@MarcACaputo
Republicans are shocked – shocked!
They pearl-clutched and tut-tutted Tuesday after Democratic congressional candidate Alex Sink said at a candidate forum that Tampa Bay business leaders want immigration reform so that legal workers can “clean our hotel rooms or do our landscaping.”
The Republican Party of Florida condemned the "narrow-minded" comments. Sarasota's Republican Party called Sink a "racist." And Twitter and blogs lit up with the tired conservative indignation-argument about “if a Republican said that…..”
Well, turns out, Republicans and conservatives have said that.
“I am not in favor of a housekeeper or a landscaper crossing the border illegally,” Republican Sen. Marco Rubio said April 14, 2013 on CBS' "Face the Nation” while discussing his immigration-reform bill (a bill Republicans have blocked in the U.S. House and barely voted for in the Senate).
The news media didn’t make a fuss about Rubio’s comments at the time. Nor did conservatives. Nor did Republicans call his comments "narrow-minded" or "racist."
And that’s because the comments are true.
Immigrants, especially in Florida, disproportionately work in service-sector jobs. And national, state and local chambers of commerce have advocated for immigration reform because they represent businesses that employ recent immigrants (and perhaps illegal ones).
Spoiler alert: that includes farm workers, landscapers and maids.
That is, it includes people like Marco Rubio’s mom, who became a maid when she emigrated from Cuba. Maybe Republicans missed that part of his biography, which appeared in his autobiography “American Son” – a family story that was central to his prime-time speech at the 2012 Republican National Convention in Tampa.
Maybe they missed former Republican President George W. Bush’s recent book "Decision Points." He said his his family's Mexican housekeeper, Paula Rendón, was hired when he was 13 and was like "a second mother."
Maybe they forgot about Republican presidential candidate Mitt Romney who recounted in a debate how he found out illegal immigrants were….wait for it…..landscaping his home. “I’m running for office, for Pete’s sake – I can’t have illegals,” he recalled.

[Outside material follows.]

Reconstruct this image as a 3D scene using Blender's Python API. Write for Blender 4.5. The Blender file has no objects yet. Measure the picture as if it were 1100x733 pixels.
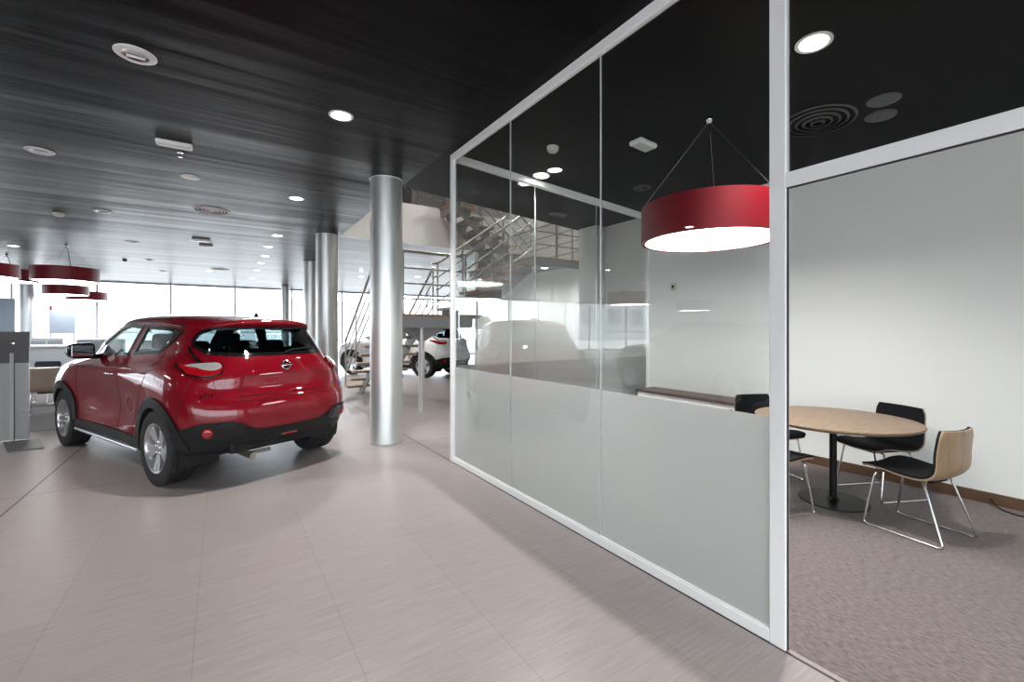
import bpy, bmesh, math, random
import numpy as np
from mathutils import Vector, Matrix, geometry
from mathutils.bvhtree import BVHTree
random.seed(7)
SC = bpy.context.scene
COL = SC.collection
PI = math.pi
WORLD, SPOT, RSPOT, EXPO = 3.6, 150, 125, 1.1

# ---------------------------------------------------------------- materials
def mat(name, base=(.8, .8, .8), rough=.5, metal=0.0, coat=0.0, emit=None, estr=0.0, spec=.5, sheen=0.0):
    m = bpy.data.materials.new(name)
    m.use_nodes = True
    b = m.node_tree.nodes['Principled BSDF']
    b.inputs['Base Color'].default_value = (*base, 1)
    b.inputs['Roughness'].default_value = rough
    b.inputs['Metallic'].default_value = metal
    b.inputs['Specular IOR Level'].default_value = spec
    b.inputs['Coat Weight'].default_value = coat
    b.inputs['Coat Roughness'].default_value = .02
    b.inputs['Sheen Weight'].default_value = sheen
    if emit:
        b.inputs['Emission Color'].default_value = (*emit, 1)
        b.inputs['Emission Strength'].default_value = estr
    return m

def N(m, typ, **kw):
    n = m.node_tree.nodes.new(typ)
    for k, v in kw.items():
        if k.startswith('i_'):
            n.inputs[k[2:].replace('_', ' ')].default_value = v
        else:
            setattr(n, k, v)
    return n

def L(m, a, b):
    m.node_tree.links.new(a, b)

def noise_color(m, c1, c2, scale=(1, 1, 1), nscale=5, detail=4, bump=0.0, coord='Object', dist=.01, rough_var=None):
    """stretched noise between two colours of the thing itself, with optional bump"""
    b = m.node_tree.nodes['Principled BSDF']
    tc = N(m, 'ShaderNodeTexCoord')
    mp = N(m, 'ShaderNodeMapping')
    mp.inputs['Scale'].default_value = scale
    nz = N(m, 'ShaderNodeTexNoise')
    nz.inputs['Scale'].default_value = nscale
    nz.inputs['Detail'].default_value = detail
    mx = N(m, 'ShaderNodeMix', data_type='RGBA')
    mx.inputs['A'].default_value = (*c1, 1)
    mx.inputs['B'].default_value = (*c2, 1)
    rp = N(m, 'ShaderNodeMapRange')
    rp.inputs['From Min'].default_value = .3
    rp.inputs['From Max'].default_value = .7
    L(m, tc.outputs[coord], mp.inputs['Vector'])
    L(m, mp.outputs['Vector'], nz.inputs['Vector'])
    L(m, nz.outputs['Fac'], rp.inputs['Value'])
    L(m, rp.outputs['Result'], mx.inputs['Factor'])
    L(m, mx.outputs['Result'], b.inputs['Base Color'])
    if bump:
        bp = N(m, 'ShaderNodeBump')
        bp.inputs['Strength'].default_value = bump
        bp.inputs['Distance'].default_value = dist
        L(m, nz.outputs['Fac'], bp.inputs['Height'])
        L(m, bp.outputs['Normal'], b.inputs['Normal'])
    return nz, mx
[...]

Maybe they missed the conservative South Florida-based Shark Tank blog, in which conservative Javier Manjarres noted “the AFL-CIO and other unions could look to unionize the immigrant workforce in professions that are not currently unionized. Can you say Landscapers Union Local #101?”
Manjarres, a U.S. citizen from Colombia, once owned a landscaping business, by the way.
Nevertheless, Sink’s comments were pretty dumb.
A candidate in a close race needs to have a good message and stick to it. Saying immigration reform is good so we can have low-wage workers isn’t such a hot message -- especially for a candidate in a close race like CD-13. Having narrowly lost her bid for governor in 2010, Sink should know that anything she says that isn’t perfect isn’t going to help her.
This is what she said: “We have a lot of employers over on the beaches that rely upon workers and especially in this high-growth environment, where are you going to get people to work to clean our hotel rooms or do our landscaping? We don’t need to put those employers in a position of hiring undocumented and illegal workers.”
Turns out, this itty-bitty clip, recorded and disseminated by a Republican tracker, wasn't the whole story. Here's what Sink also said, which wasn't included:
"For every example that you hear I think about the high school valedictorian. I believe who live in this district now. He was brought here when he was a young man, nine of ten years old. He didn’t choose to come here, his parents brought him. He was undocumented. And what does he do? How does he get an education? He did everything right. He became an incredible student. He even eventually ended up going to law school and becoming a lawyer. But right now he cant practice law because of his undocumented status. That’s not right"
Still, it’s not like she said anything overtly offensive, despite the ersatz outrage and media criticism from biased people who hypocritically accuse the media of bias because we don’t espouse their bias for their financial and electoral gain.